#### Short problem
Extract exactly and only the lines of the data below, starting at the line with "(4.468, 6.61, 2.945, 3.838, 0, 'beige" and stopping after the final line.

#### Data excerpt
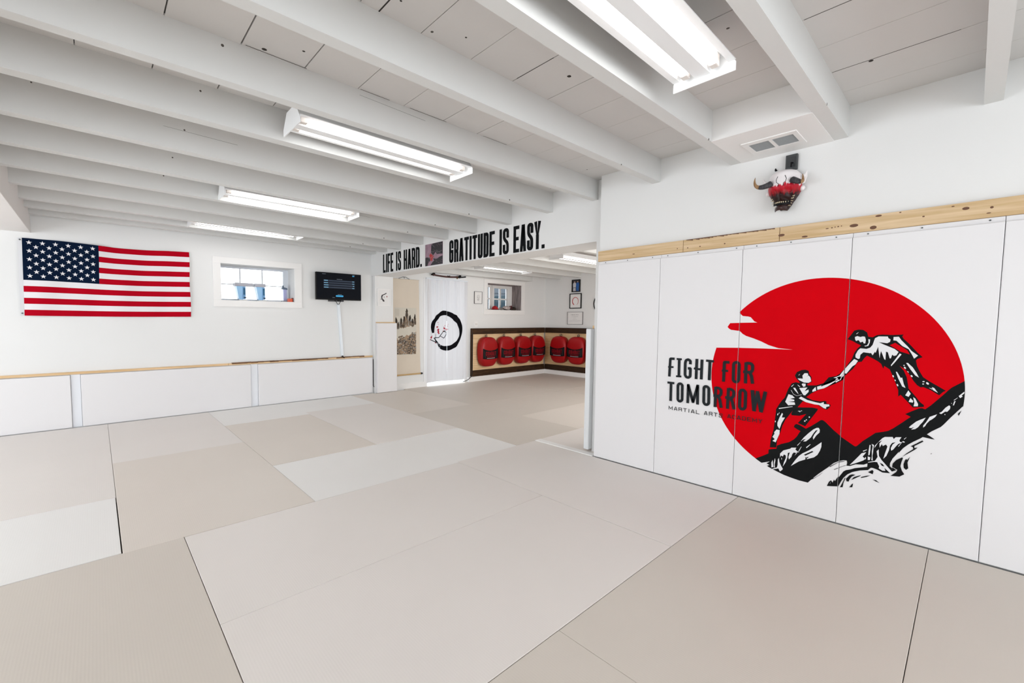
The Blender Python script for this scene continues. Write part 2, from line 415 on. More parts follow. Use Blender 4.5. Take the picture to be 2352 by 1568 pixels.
# ---- windows
def window_trim(mb, W, o, y0):
    x0, x1, z0, z1 = W; a, b, c, d = o
    mb.box(a, b, y0-.018, y0+.001, c, z0, .003); mb.box(a, b, y0-.018, y0+.001, z1, d, .003)
    mb.box(a, x0, y0-.018, y0+.001, z0, z1, .003); mb.box(x1, b, y0-.018, y0+.001, z0, z1, .003)
w1 = thing('window_1', (1.9, YB, 1.48), None, None); struct(w1)
mb = MB(); window_trim(mb, W1, (1.288, 2.545, 1.482, 2.181), YB); mb.build('casing', TRIM, w1)
FR = mat('window_frame_paint', (.74, .78, .84), .45)
mb = MB(); y0, y1 = 7.03, 7.07
mb.box(W1[0], W1[1], y0, y1, W1[2], W1[2]+.03); mb.box(W1[0], W1[1], y0, y1, 2.062, W1[3])
mb.box(W1[0], W1[0]+.035, y0, y1, W1[2]+.03, 2.062); mb.box(2.355, W1[1], y0, y1, W1[2]+.03, 2.062); mb.build('window_frame', FR, w1)
mb = MB()
for x in (1.715, 2.036): mb.box(x-.005, x+.005, y0+.01, y1-.01, W1[2], W1[3])
mb.box(W1[0], 2.36, y0+.01, y1-.01, 1.819, 1.829); mb.build('muntin', mat('muntin_paint', (.35, .38, .40), .5), w1)
mb = MB(); mb.box(W1[0]+.02, 2.36, 7.048, 7.052, W1[2]+.02, 2.075); mb.build('pane', GLASS, w1)
w2 = thing('window_2', (7.2, YB, 1.43), None, None); struct(w2)
mb = MB(); window_trim(mb, W2, (6.55, 7.89, 1.431, 2.197), YB); mb.build('casing', TRIM, w2)
mb = MB(); mb.box(W2[0], 7.082, 7.04, 7.08, 2.06, W2[3]); mb.box(7.03, 7.082, 7.04, 7.08, W2[2], 2.06); mb.box(W2[0], 7.03, 7.045, 7.075, 1.788, 1.812)
mb.box(W2[0], 7.03, 7.04, 7.08, W2[2], W2[2]+.03)
mb.box(7.082, 7.152, 7.02, 7.075, W2[2], W2[3]); mb.box(7.586, 7.70, 7.02, 7.075, W2[2], W2[3]); mb.box(7.70, 7.778, 7.035, 7.08, W2[2], W2[3])
mb.box(7.152, 7.586, 7.02, 7.075, 2.042, W2[3]); mb.box(7.152, 7.586, 7.02, 7.075, W2[2], 1.60)
mb.box(7.351, 7.379, 7.025, 7.07, 1.60, 2.042); mb.box(7.152, 7.586, 7.027, 7.068, 1.778, 1.809)
mb.build('window_frame', TRIM, w2)
mb = MB(); mb.box(W2[0], 7.69, 7.046, 7.05, W2[2]+.02, 2.07); mb.build('pane', GLASS, w2)
mb = MB(); RV = wood('weathered_planks', (.16, .13, .13), (.42, .36, .35), (4, 9, .5), 3)
for k in range(3): mb.box(7.768, 7.778, YB+.004+k*.096, YB+.096+k*.096, W2[2], W2[3])
mb.box(W2[0], W2[1], YB+.004, 7.02, W2[3]-.008, W2[3]); mb.build('reveal', RV, w2)
# ---- doorway behind the curtain
d1 = thing('door_1', (5.5, YB, 0), None, None); struct(d1)
mb = MB(); mb.box(4.93, 5.015, YB-.012, YB+.345, -.04, 2.12); mb.box(5.995, 6.06, YB-.012, YB+.345, -.04, 2.12); mb.box(5.015, 5.995, YB+.002, YB+.345, 2.09, 2.12); mb.box(5.016, 5.994, YB-.010, YB+1.5, -.049, -.008); mb.build('door_frame', TRIM, d1)

# ---- outside, seen through the annex window
mb = MB(); mb.box(6.5, 20, 7.12, 16, 1.28, 1.36); mb.mi = 0
o = mb.build('ground', mat('pale_gravel', (.16, .17, .175), .9)); struct(o)
mb = MB(); mb.box(7.9, 20, 14.5, 14.8, 1.3, 6.0)
for k in range(14): mb.box(7.9, 20, 14.47, 14.5, 1.4+k*.3, 1.42+k*.3)
tag(mb.build('neighbour_wall', mat('grey_blue_siding', (.075, .09, .105), .8)), 'pale grey blue building wall outside beyond the annex window', 'building')
car = thing('parked_car', (13.9, 13.1, 1.36), 'dark parked car outside, behind the white paned annex window', 'car')
def prof(mb, pts, y0, y1, inset=0):
    n = len(pts); a = [mb.bm.verts.new((x, y0+inset, z)) for x, z in pts]; b = [mb.bm.verts.new((x, y1-inset, z)) for x, z in pts]
    fs = [mb.bm.faces.new((a[i], a[(i+1) % n], b[(i+1) % n], b[i])) for i in range(n)]+[mb.bm.faces.new(a[::-1]), mb.bm.faces.new(b)]
    mb._mark(fs)
mb = MB(); prof(mb, [(11.7, 1.50), (11.75, 1.86), (12.1, 1.98), (12.8, 2.04), (15.2, 2.04), (15.7, 1.9), (15.75, 1.50)], 12.3, 13.9); mb.build('body', mat('dark_car_paint', (.012, .028, .038), .5, spec=.15), car)
mb = MB(); prof(mb, [(12.7, 2.04), (13.0, 2.28), (13.3, 2.34), (14.2, 2.32), (14.9, 2.04)], 12.3, 13.9, .12); mb.build('cabin', mat('dark_car_glass', (.02, .04, .05), .4, spec=.2), car)
for x in (12.5, 14.9):
    for y in (12.35, 13.75):
        mb = MB(); mb.tube([(x, y, 1.62), (x, y+.18, 1.62)], .26, 18); mb.build('wheel', BLK, car)

# ================================================================== floor mats
MG = 'training mats laid over the floor'
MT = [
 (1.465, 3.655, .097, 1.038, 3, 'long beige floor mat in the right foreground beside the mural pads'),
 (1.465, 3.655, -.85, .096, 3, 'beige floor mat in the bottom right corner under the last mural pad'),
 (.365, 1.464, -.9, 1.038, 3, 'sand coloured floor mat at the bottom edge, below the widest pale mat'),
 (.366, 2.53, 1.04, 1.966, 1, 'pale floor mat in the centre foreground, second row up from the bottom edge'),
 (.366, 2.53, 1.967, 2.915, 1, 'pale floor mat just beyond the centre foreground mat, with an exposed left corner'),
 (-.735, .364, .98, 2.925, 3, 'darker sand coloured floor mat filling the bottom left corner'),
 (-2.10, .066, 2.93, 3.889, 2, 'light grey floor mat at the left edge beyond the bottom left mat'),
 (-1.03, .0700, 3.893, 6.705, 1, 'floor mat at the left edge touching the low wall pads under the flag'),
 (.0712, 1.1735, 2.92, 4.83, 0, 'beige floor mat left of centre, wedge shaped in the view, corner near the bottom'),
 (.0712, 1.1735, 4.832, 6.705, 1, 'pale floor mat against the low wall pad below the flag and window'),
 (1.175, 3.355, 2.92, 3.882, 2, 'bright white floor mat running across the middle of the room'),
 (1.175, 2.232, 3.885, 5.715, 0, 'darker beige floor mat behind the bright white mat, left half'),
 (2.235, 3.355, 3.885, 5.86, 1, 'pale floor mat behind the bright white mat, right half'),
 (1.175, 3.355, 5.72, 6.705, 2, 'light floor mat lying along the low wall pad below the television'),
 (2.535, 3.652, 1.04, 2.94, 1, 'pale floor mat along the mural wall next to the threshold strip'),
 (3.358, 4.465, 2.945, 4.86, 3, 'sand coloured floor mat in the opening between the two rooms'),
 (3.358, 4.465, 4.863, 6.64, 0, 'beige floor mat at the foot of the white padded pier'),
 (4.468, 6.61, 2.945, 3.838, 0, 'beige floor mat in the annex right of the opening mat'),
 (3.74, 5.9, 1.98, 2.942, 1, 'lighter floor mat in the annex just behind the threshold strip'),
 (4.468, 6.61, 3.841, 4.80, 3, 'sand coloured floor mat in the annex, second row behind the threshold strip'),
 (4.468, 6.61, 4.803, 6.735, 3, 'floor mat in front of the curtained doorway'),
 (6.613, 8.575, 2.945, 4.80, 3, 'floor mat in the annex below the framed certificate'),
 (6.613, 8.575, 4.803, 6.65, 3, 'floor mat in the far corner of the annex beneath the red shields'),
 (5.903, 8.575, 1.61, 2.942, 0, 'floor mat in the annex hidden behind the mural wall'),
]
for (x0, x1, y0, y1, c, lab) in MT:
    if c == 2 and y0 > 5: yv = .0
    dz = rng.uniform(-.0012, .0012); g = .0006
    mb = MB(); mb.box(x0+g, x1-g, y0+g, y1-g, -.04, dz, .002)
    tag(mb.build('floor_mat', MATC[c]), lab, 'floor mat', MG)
# filler strips out of view so the slab never shows
mb = MB(); mb.box(XL, -2.1, YN, YB-.05, -.04, -.001); mb.box(-2.1, -.737, YN, 2.927, -.04, -.001); mb.box(-.735, .363, YN, .978, -.04, -.001); mb.box(.366, XM-.06, YN, -.902, -.04, -.001); mb.box(-2.1, -1.032, 3.893, 6.7, -.04, -.001); mb.box(.366, 1.46, -.902, -.9, -.04, -.001)
mb.box(4.2, 5.9, 1.6, 1.978, -.04, -.001)
mb.box(3.352, 3.80, 5.865, 6.7, -.04, -.004)
struct(mb.build('floor', MATC[0]))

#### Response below
 (4.468, 6.61, 2.945, 3.838, 0, 'beige floor mat in the annex right of the opening mat'),
 (3.74, 5.9, 1.98, 2.942, 1, 'lighter floor mat in the annex just behind the threshold strip'),
 (4.468, 6.61, 3.841, 4.80, 3, 'sand coloured floor mat in the annex, second row behind the threshold strip'),
 (4.468, 6.61, 4.803, 6.735, 3, 'floor mat in front of the curtained doorway'),
 (6.613, 8.575, 2.945, 4.80, 3, 'floor mat in the annex below the framed certificate'),
 (6.613, 8.575, 4.803, 6.65, 3, 'floor mat in the far corner of the annex beneath the red shields'),
 (5.903, 8.575, 1.61, 2.942, 0, 'floor mat in the annex hidden behind the mural wall'),
]
for (x0, x1, y0, y1, c, lab) in MT:
    if c == 2 and y0 > 5: yv = .0
    dz = rng.uniform(-.0012, .0012); g = .0006
    mb = MB(); mb.box(x0+g, x1-g, y0+g, y1-g, -.04, dz, .002)
    tag(mb.build('floor_mat', MATC[c]), lab, 'floor mat', MG)
# filler strips out of view so the slab never shows
mb = MB(); mb.box(XL, -2.1, YN, YB-.05, -.04, -.001); mb.box(-2.1, -.737, YN, 2.927, -.04, -.001); mb.box(-.735, .363, YN, .978, -.04, -.001); mb.box(.366, XM-.06, YN, -.902, -.04, -.001); mb.box(-2.1, -1.032, 3.893, 6.7, -.04, -.001); mb.box(.366, 1.46, -.902, -.9, -.04, -.001)
mb.box(4.2, 5.9, 1.6, 1.978, -.04, -.001)
mb.box(3.352, 3.80, 5.865, 6.7, -.04, -.004)
struct(mb.build('floor', MATC[0]))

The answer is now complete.